# start of Supplied information

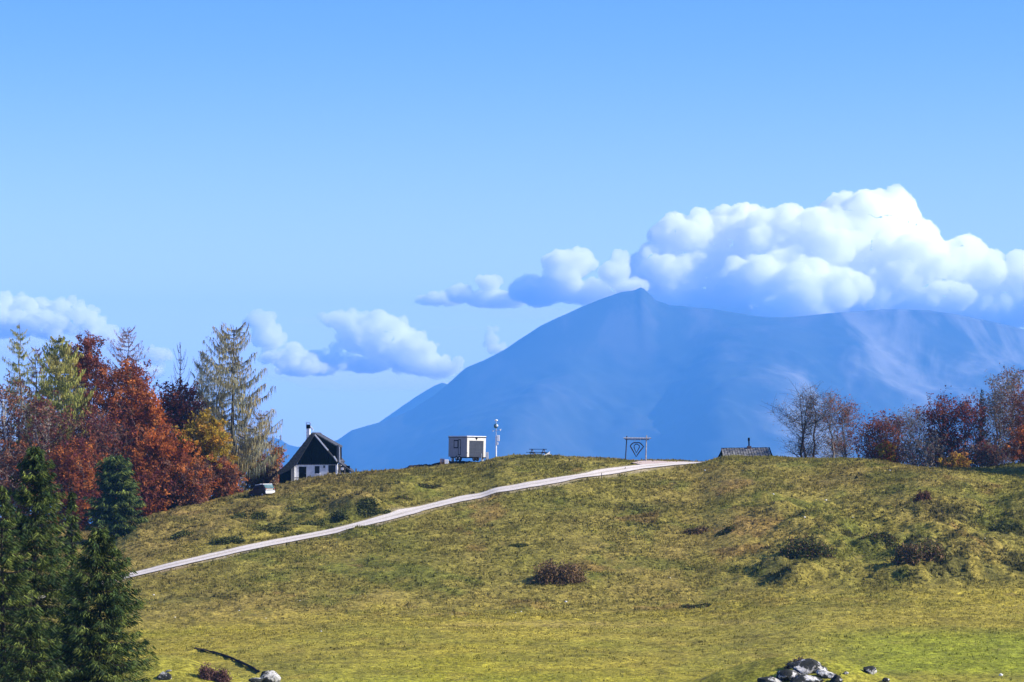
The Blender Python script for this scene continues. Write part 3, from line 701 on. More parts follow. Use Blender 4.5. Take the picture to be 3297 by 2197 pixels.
broadleaf(652, 368, 1345, 200, 'olive-gold beech at the foot of the tallest larch', 38, GOLD, group=GL, ncl=85, nl=95, top=.4, cb=.06, spread=.8)
broadleaf(525, 364, 1415, 240, 'rust-orange beech left of the olive-gold beech', 39, RUST+ORNG[:2], group=GL, ncl=90, nl=75, top=.4, cb=.05, trunks=3, bark='brown')
broadleaf(610, 361, 1500, 190, 'low brown-orange beech thicket at the edge of the wood', 40, BRN+RUST, group=GL, ncl=60, nl=70, top=.4, cb=.03, trunks=3)
broadleaf(715, 366, 1500, 150, 'low rusty beech at the foot of the tallest larch trunk', 41, RUST+BRN, group=GL, ncl=50, nl=65, top=.35, cb=.03)
broadleaf(235, 360, 1440, 250, 'red-orange beech behind the near spruces', 42, RUST+MAR[:1], group=GL, ncl=80, nl=75, top=.4, cb=.04, trunks=2)
broadleaf(470, 359, 1545, 190, 'low red beech with bare stems beside the dark round spruce', 43, RUST+MAR, group=GL, ncl=60, nl=50, top=.4, cb=.05, trunks=4, bark='dark')
broadleaf(60, 360, 1440, 220, 'low brown beech behind the big near spruce', 44, BRN+RUST[:1], group=GL, ncl=60, nl=50, top=.4, cb=.05, trunks=3, bark='pale')
larch(845, 398, 1322, 170, 'pale pinkish larch, nearly bare, just left of the farmhouse', 28, PINK, 1.3, group=GL, bark='grey', levels=20, shape=.4, cb=.03, hang=.5)
larch(790, 395, 1360, 190, 'pale sandy larch behind the trunk of the tallest larch', 29, PINK, 1.3, group=GL, bark='grey', levels=18, shape=.4, cb=.02, hang=.5)
broadleaf(888, 402, 1445, 95, 'small orange beech at the left corner of the farmhouse', 45, ORNG+RUST, group=GL, ncl=40, nl=60, top=.4, cb=.04)
broadleaf(840, 390, 1480, 120, 'low maroon thicket behind the parked car', 46, MAR+BRN, group=GL, ncl=40, nl=50, top=.4, cb=.04)
# conifers nearer than the wood
SP = [(.022, .042, .011), (.038, .062, .014), (.062, .088, .017), (.105, .130, .024)]
xs_, ys_ = hit(372, 1724)
spruce(372, 338, 1462, 235, 'dark round-topped spruce standing alone before the red wood', 51, cols=SP, step=.30, per=9, shape=.42, cb=.05, ls=.42, dens=.8)
GN = 'near spruces in the lower left corner'
spruce(112, 142, 1420, 590, 'tallest near spruce in the lower left corner', 52, cols=SP, group=GN, step=.25, per=11, shape=.66, ls=.19, dens=1.3)
spruce(322, 133, 1688, 560, 'dense near spruce with the track disappearing behind it, rightmost of the corner group', 53, cols=SP, group=GN, step=.22, per=12, shape=.62, ls=.18, dens=1.3)
spruce(232, 149, 1558, 190, 'slim near spruce behind the right shoulder of the tallest one', 54, cols=SP, group=GN, step=.3, per=8, shape=.7, ls=.20, dens=.9)
spruce(8, 137, 1550, 460, 'near spruce cut by the left edge of the view', 55, cols=SP, group=GN, step=.28, per=9, shape=.72, ls=.19, dens=1.)
spruce(100, 128, 1930, 520, 'low young spruce in front of the tallest near spruce', 56, cols=SP, group=GN, step=.24, per=10, shape=.7, ls=.18, dens=1.1)
spruce(258, 138, 1925, 330, 'short young spruce filling the gap between the two biggest near spruces', 57, cols=SP, group=GN, step=.24, per=10, shape=.6, ls=.18, dens=1.1)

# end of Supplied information

Do this: Repeat the material above word for word, please, apart from its images.

Response:
The Blender Python script for this scene continues. Write part 3, from line 701 on. More parts follow. Use Blender 4.5. Take the picture to be 3297 by 2197 pixels.
broadleaf(652, 368, 1345, 200, 'olive-gold beech at the foot of the tallest larch', 38, GOLD, group=GL, ncl=85, nl=95, top=.4, cb=.06, spread=.8)
broadleaf(525, 364, 1415, 240, 'rust-orange beech left of the olive-gold beech', 39, RUST+ORNG[:2], group=GL, ncl=90, nl=75, top=.4, cb=.05, trunks=3, bark='brown')
broadleaf(610, 361, 1500, 190, 'low brown-orange beech thicket at the edge of the wood', 40, BRN+RUST, group=GL, ncl=60, nl=70, top=.4, cb=.03, trunks=3)
broadleaf(715, 366, 1500, 150, 'low rusty beech at the foot of the tallest larch trunk', 41, RUST+BRN, group=GL, ncl=50, nl=65, top=.35, cb=.03)
broadleaf(235, 360, 1440, 250, 'red-orange beech behind the near spruces', 42, RUST+MAR[:1], group=GL, ncl=80, nl=75, top=.4, cb=.04, trunks=2)
broadleaf(470, 359, 1545, 190, 'low red beech with bare stems beside the dark round spruce', 43, RUST+MAR, group=GL, ncl=60, nl=50, top=.4, cb=.05, trunks=4, bark='dark')
broadleaf(60, 360, 1440, 220, 'low brown beech behind the big near spruce', 44, BRN+RUST[:1], group=GL, ncl=60, nl=50, top=.4, cb=.05, trunks=3, bark='pale')
larch(845, 398, 1322, 170, 'pale pinkish larch, nearly bare, just left of the farmhouse', 28, PINK, 1.3, group=GL, bark='grey', levels=20, shape=.4, cb=.03, hang=.5)
larch(790, 395, 1360, 190, 'pale sandy larch behind the trunk of the tallest larch', 29, PINK, 1.3, group=GL, bark='grey', levels=18, shape=.4, cb=.02, hang=.5)
broadleaf(888, 402, 1445, 95, 'small orange beech at the left corner of the farmhouse', 45, ORNG+RUST, group=GL, ncl=40, nl=60, top=.4, cb=.04)
broadleaf(840, 390, 1480, 120, 'low maroon thicket behind the parked car', 46, MAR+BRN, group=GL, ncl=40, nl=50, top=.4, cb=.04)
# conifers nearer than the wood
SP = [(.022, .042, .011), (.038, .062, .014), (.062, .088, .017), (.105, .130, .024)]
xs_, ys_ = hit(372, 1724)
spruce(372, 338, 1462, 235, 'dark round-topped spruce standing alone before the red wood', 51, cols=SP, step=.30, per=9, shape=.42, cb=.05, ls=.42, dens=.8)
GN = 'near spruces in the lower left corner'
spruce(112, 142, 1420, 590, 'tallest near spruce in the lower left corner', 52, cols=SP, group=GN, step=.25, per=11, shape=.66, ls=.19, dens=1.3)
spruce(322, 133, 1688, 560, 'dense near spruce with the track disappearing behind it, rightmost of the corner group', 53, cols=SP, group=GN, step=.22, per=12, shape=.62, ls=.18, dens=1.3)
spruce(232, 149, 1558, 190, 'slim near spruce behind the right shoulder of the tallest one', 54, cols=SP, group=GN, step=.3, per=8, shape=.7, ls=.20, dens=.9)
spruce(8, 137, 1550, 460, 'near spruce cut by the left edge of the view', 55, cols=SP, group=GN, step=.28, per=9, shape=.72, ls=.19, dens=1.)
spruce(100, 128, 1930, 520, 'low young spruce in front of the tallest near spruce', 56, cols=SP, group=GN, step=.24, per=10, shape=.7, ls=.18, dens=1.1)
spruce(258, 138, 1925, 330, 'short young spruce filling the gap between the two biggest near spruces', 57, cols=SP, group=GN, step=.24, per=10, shape=.6, ls=.18, dens=1.1)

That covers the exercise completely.